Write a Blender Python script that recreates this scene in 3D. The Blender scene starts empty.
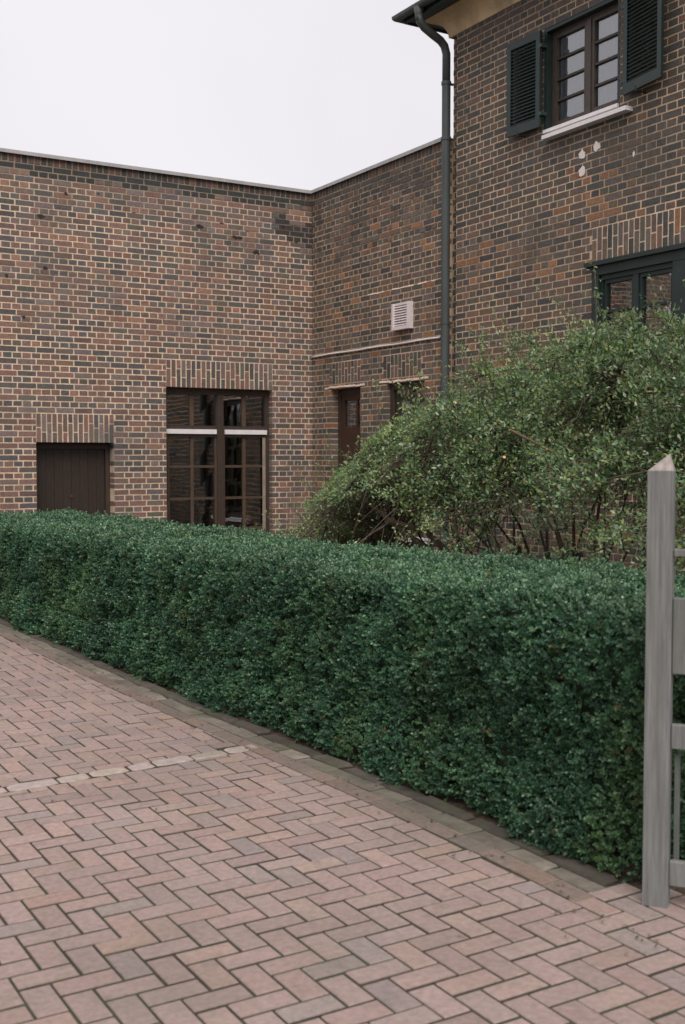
import bpy, bmesh, math, random
import numpy as np
from mathutils import Vector, noise
random.seed(7); rng = np.random.default_rng(11)
R = math.radians
scene = bpy.context.scene
COL = scene.collection
UP = np.array((0., 0., 1.))

# ------------------------------------------------------------------ helpers
class MB:
    """collects polygons with one colour per face and one material slot per face"""
    def __init__(s): s.v = []; s.f = []; s.c = []; s.m = []
    def poly(s, pts, c=(1, 1, 1), m=0):
        n = len(s.v); s.v.extend([tuple(p) for p in pts]); s.f.append(tuple(range(n, n + len(pts)))); s.c.append(c); s.m.append(m)
    def hexa(s, p, c=(1, 1, 1), m=0, skip=()):
        # p: 8 points, 0-3 bottom loop, 4-7 top loop (counter-clockwise from above)
        n = len(s.v); s.v.extend([tuple(q) for q in p])
        for i, q in enumerate(((3, 2, 1, 0), (4, 5, 6, 7), (0, 1, 5, 4), (1, 2, 6, 5), (2, 3, 7, 6), (3, 0, 4, 7))):
            if i in skip: continue
            s.f.append(tuple(n + k for k in q)); s.c.append(c); s.m.append(m)
    def box(s, x0, x1, y0, y1, z0, z1, c=(1, 1, 1), m=0):
        s.hexa(((x0, y0, z0), (x1, y0, z0), (x1, y1, z0), (x0, y1, z0), (x0, y0, z1), (x1, y0, z1), (x1, y1, z1), (x0, y1, z1)), c, m)
    def tube(s, pts, rad, c=(1, 1, 1), n=8, m=0, caps=True, capc=None):
        pts = [np.array(p, float) for p in pts]
        if not hasattr(rad, '__len__'): rad = [rad] * len(pts)
        rings = []; a = None
        for i, p in enumerate(pts):
            t = pts[min(i + 1, len(pts) - 1)] - pts[max(i - 1, 0)]; t = t / (np.linalg.norm(t) + 1e-9)
            if a is None:
                a = np.cross(t, UP if abs(t[2]) < .9 else np.array((1., 0, 0)))
            a = a - t * a.dot(t); a /= (np.linalg.norm(a) + 1e-9); b = np.cross(t, a)
            b0 = len(s.v)
            for k in range(n):
                w = 2 * math.pi * k / n
                s.v.append(tuple(p + rad[i] * (math.cos(w) * a + math.sin(w) * b)))
            rings.append(b0)
        for i in range(len(rings) - 1):
            for k in range(n):
                k2 = (k + 1) % n
                s.f.append((rings[i] + k, rings[i] + k2, rings[i + 1] + k2, rings[i + 1] + k)); s.c.append(c); s.m.append(m)
        if caps:
            s.f.append(tuple(rings[0] + k for k in reversed(range(n)))); s.c.append(capc or c); s.m.append(m)
            s.f.append(tuple(rings[-1] + k for k in range(n))); s.c.append(capc or c); s.m.append(m)
    def build(s, name, mats, parent=None, smooth=False, loc=None):
        me = bpy.data.meshes.new(name)
        off = np.array(loc if loc is not None else (0, 0, 0), float)
        v = np.array(s.v, float) - off
        me.from_pydata(v.tolist(), [], s.f)
        at = me.attributes.new('tint', 'FLOAT_COLOR', 'FACE')
        c = np.ones((len(s.f), 4), np.float32); c[:, :3] = np.array(s.c, np.float32).reshape(-1, 3)
        at.data.foreach_set('color', c.ravel())
        return finish(me, name, mats, parent, smooth, s.m, loc)

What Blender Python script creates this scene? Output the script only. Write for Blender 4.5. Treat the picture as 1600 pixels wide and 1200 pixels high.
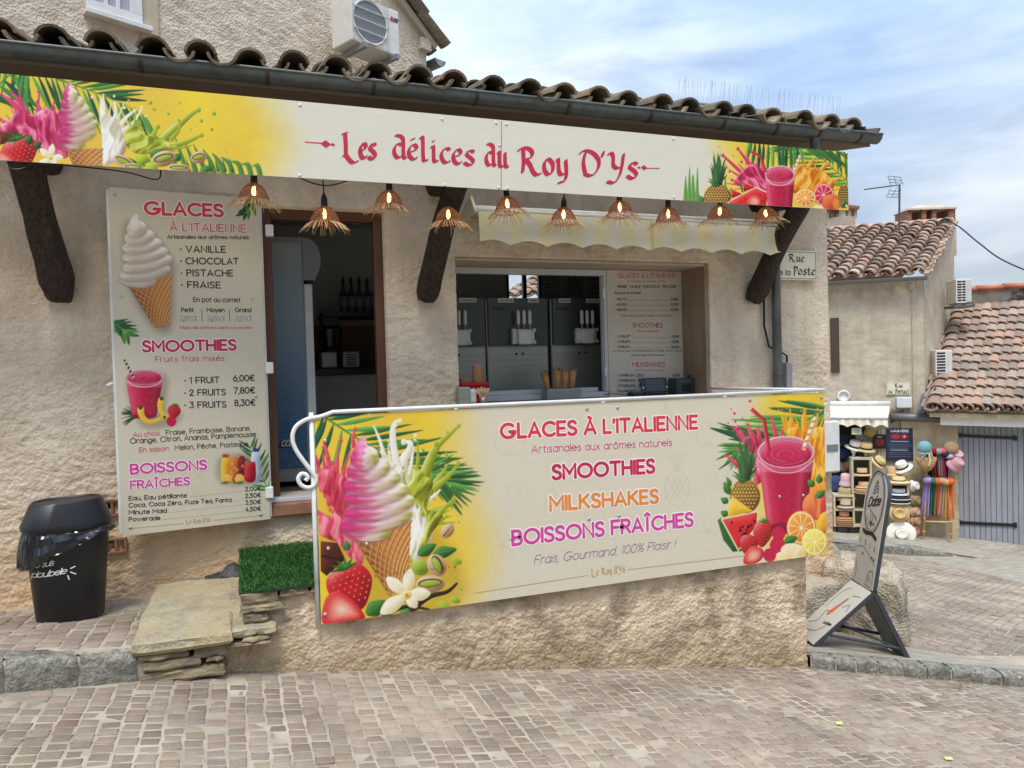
• • • • •
Challenge> Transcribe the records above verbatim. Do not carry over any picture.

Full solution>
Write a Blender Python script that recreates this scene in 3D. The Blender scene starts empty.
import bpy, bmesh, math, random
import numpy as np
from mathutils import Vector, noise
random.seed(7); rng = np.random.default_rng(11)
R = math.radians
scene = bpy.context.scene
COL = scene.collection
UP = np.array((0., 0., 1.))

# ------------------------------------------------------------------ helpers
class MB:
    """collects polygons with one colour per face and one material slot per face"""
    def __init__(s): s.v = []; s.f = []; s.c = []; s.m = []
    def poly(s, pts, c=(1, 1, 1), m=0):
        n = len(s.v); s.v.extend([tuple(p) for p in pts]); s.f.append(tuple(range(n, n + len(pts)))); s.c.append(c); s.m.append(m)
    def hexa(s, p, c=(1, 1, 1), m=0, skip=()):
        # p: 8 points, 0-3 bottom loop, 4-7 top loop (counter-clockwise from above)
        n = len(s.v); s.v.extend([tuple(q) for q in p])
        for i, q in enumerate(((3, 2, 1, 0), (4, 5, 6, 7), (0, 1, 5, 4), (1, 2, 6, 5), (2, 3, 7, 6), (3, 0, 4, 7))):
            if i in skip: continue
            s.f.append(tuple(n + k for k in q)); s.c.append(c); s.m.append(m)
    def box(s, x0, x1, y0, y1, z0, z1, c=(1, 1, 1), m=0):
        s.hexa(((x0, y0, z0), (x1, y0, z0), (x1, y1, z0), (x0, y1, z0), (x0, y0, z1), (x1, y0, z1), (x1, y1, z1), (x0, y1, z1)), c, m)
    def tube(s, pts, rad, c=(1, 1, 1), n=8, m=0, caps=True, capc=None):
        pts = [np.array(p, float) for p in pts]
        if not hasattr(rad, '__len__'): rad = [rad] * len(pts)
        rings = []; a = None
        for i, p in enumerate(pts):
            t = pts[min(i + 1, len(pts) - 1)] - pts[max(i - 1, 0)]; t = t / (np.linalg.norm(t) + 1e-9)
            if a is None:
                a = np.cross(t, UP if abs(t[2]) < .9 else np.array((1., 0, 0)))
            a = a - t * a.dot(t); a /= (np.linalg.norm(a) + 1e-9); b = np.cross(t, a)
            b0 = len(s.v)
            for k in range(n):
                w = 2 * math.pi * k / n
                s.v.append(tuple(p + rad[i] * (math.cos(w) * a + math.sin(w) * b)))
            rings.append(b0)
        for i in range(len(rings) - 1):
            for k in range(n):
                k2 = (k + 1) % n
                s.f.append((rings[i] + k, rings[i] + k2, rings[i + 1] + k2, rings[i + 1] + k)); s.c.append(c); s.m.append(m)
        if caps:
            s.f.append(tuple(rings[0] + k for k in reversed(range(n)))); s.c.append(capc or c); s.m.append(m)
            s.f.append(tuple(rings[-1] + k for k in range(n))); s.c.append(capc or c); s.m.append(m)
    def build(s, name, mats, parent=None, smooth=False, loc=None):
        me = bpy.data.meshes.new(name)
        off = np.array(loc if loc is not None else (0, 0, 0), float)
        v = np.array(s.v, float) - off
        me.from_pydata(v.tolist(), [], s.f)
        at = me.attributes.new('tint', 'FLOAT_COLOR', 'FACE')
        c = np.ones((len(s.f), 4), np.float32); c[:, :3] = np.array(s.c, np.float32).reshape(-1, 3)
        at.data.foreach_set('color', c.ravel())
        return finish(me, name, mats, parent, smooth, s.m, loc)

What Blender Python script creates this scene? Output the script only. Write for Blender 4.5. Treat the picture as 1600 pixels wide and 1200 pixels high.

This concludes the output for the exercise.